--- BEGIN EXERCISE INPUT ---

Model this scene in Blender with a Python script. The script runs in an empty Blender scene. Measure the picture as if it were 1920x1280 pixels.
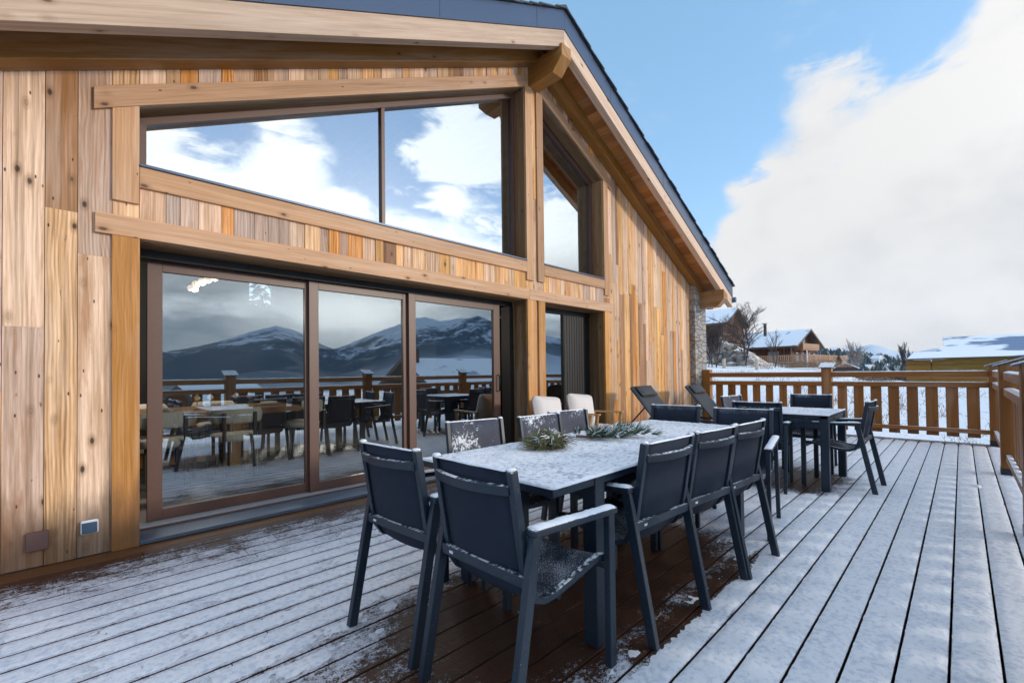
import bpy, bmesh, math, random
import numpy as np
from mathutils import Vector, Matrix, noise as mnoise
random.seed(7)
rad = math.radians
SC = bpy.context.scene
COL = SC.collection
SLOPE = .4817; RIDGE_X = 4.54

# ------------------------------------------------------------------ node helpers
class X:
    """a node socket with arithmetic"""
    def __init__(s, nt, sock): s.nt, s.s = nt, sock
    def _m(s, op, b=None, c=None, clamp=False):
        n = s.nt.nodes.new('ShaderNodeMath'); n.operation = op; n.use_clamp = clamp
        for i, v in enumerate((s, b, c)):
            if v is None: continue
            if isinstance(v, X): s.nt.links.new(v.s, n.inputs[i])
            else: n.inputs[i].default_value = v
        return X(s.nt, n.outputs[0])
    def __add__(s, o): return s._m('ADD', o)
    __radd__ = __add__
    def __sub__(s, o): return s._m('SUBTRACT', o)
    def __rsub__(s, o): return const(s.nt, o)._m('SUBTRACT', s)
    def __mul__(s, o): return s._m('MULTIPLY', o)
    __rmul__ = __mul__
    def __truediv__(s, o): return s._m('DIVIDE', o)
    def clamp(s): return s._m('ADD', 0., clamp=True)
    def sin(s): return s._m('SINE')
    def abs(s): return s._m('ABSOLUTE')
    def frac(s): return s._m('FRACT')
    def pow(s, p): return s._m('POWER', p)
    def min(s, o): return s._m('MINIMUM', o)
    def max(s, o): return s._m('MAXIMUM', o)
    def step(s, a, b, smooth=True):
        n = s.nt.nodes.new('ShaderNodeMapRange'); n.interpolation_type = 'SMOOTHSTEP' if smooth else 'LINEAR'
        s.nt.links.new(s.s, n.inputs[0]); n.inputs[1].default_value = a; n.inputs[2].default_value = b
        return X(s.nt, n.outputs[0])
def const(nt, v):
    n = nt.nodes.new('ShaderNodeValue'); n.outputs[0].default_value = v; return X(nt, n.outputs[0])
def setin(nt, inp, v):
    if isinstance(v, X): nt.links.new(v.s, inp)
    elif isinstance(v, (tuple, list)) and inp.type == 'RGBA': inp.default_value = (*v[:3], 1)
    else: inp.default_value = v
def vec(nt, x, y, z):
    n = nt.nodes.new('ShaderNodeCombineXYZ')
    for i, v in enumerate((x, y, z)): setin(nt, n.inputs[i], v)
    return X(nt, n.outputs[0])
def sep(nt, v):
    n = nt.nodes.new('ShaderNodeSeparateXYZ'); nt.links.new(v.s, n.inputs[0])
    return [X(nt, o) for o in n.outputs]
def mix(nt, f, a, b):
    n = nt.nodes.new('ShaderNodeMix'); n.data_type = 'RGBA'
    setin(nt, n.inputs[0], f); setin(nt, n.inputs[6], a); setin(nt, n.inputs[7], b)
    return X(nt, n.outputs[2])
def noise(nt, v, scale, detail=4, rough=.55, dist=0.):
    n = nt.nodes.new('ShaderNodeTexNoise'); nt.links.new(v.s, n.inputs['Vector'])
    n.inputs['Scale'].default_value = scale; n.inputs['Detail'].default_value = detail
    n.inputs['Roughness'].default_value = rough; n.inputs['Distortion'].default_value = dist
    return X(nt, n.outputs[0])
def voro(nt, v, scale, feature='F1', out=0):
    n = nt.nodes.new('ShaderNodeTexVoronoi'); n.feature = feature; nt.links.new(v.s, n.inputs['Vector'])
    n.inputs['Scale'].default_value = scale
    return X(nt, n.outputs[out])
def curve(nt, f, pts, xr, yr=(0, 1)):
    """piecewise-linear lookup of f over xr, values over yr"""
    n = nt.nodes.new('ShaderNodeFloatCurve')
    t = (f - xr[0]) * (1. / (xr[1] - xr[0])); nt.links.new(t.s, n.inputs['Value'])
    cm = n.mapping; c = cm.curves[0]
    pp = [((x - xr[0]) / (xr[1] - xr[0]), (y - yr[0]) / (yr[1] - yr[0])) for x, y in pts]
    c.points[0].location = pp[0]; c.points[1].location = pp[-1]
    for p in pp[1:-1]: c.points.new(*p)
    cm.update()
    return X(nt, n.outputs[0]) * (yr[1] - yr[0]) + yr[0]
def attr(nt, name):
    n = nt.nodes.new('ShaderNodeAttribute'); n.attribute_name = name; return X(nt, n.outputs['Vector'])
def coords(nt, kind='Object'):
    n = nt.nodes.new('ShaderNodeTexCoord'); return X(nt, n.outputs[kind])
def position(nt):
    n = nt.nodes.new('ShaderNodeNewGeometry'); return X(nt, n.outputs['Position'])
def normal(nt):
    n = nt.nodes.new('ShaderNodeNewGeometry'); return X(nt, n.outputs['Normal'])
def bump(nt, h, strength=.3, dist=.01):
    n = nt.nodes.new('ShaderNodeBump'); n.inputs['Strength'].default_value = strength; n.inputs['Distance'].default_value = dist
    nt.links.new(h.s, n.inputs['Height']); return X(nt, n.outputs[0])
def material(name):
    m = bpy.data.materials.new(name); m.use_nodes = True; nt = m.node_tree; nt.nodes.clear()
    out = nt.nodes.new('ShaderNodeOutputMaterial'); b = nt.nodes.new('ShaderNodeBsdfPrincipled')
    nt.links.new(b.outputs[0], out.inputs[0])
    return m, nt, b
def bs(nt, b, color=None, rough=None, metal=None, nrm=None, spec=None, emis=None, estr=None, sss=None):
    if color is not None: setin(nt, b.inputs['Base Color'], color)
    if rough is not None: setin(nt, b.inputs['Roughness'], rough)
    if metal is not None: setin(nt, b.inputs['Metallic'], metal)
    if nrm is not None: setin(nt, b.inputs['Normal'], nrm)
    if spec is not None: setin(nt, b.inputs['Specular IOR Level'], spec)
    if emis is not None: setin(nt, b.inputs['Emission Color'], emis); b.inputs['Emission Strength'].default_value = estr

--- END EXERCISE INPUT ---
--- BEGIN EXERCISE INPUT ---

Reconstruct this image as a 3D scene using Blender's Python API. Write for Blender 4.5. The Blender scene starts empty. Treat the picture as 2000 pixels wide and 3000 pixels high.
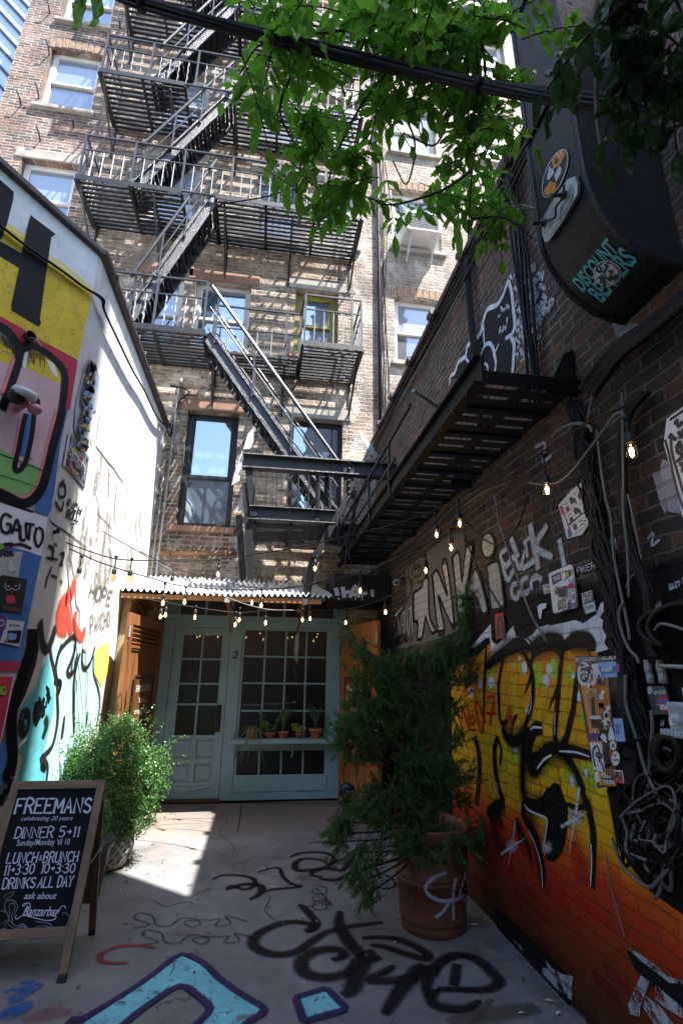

--- END EXERCISE INPUT ---

AIM OF THE TASK →
Across the material above, count every line holding "this" and write down only the number.

FINISHED ANSWER →
2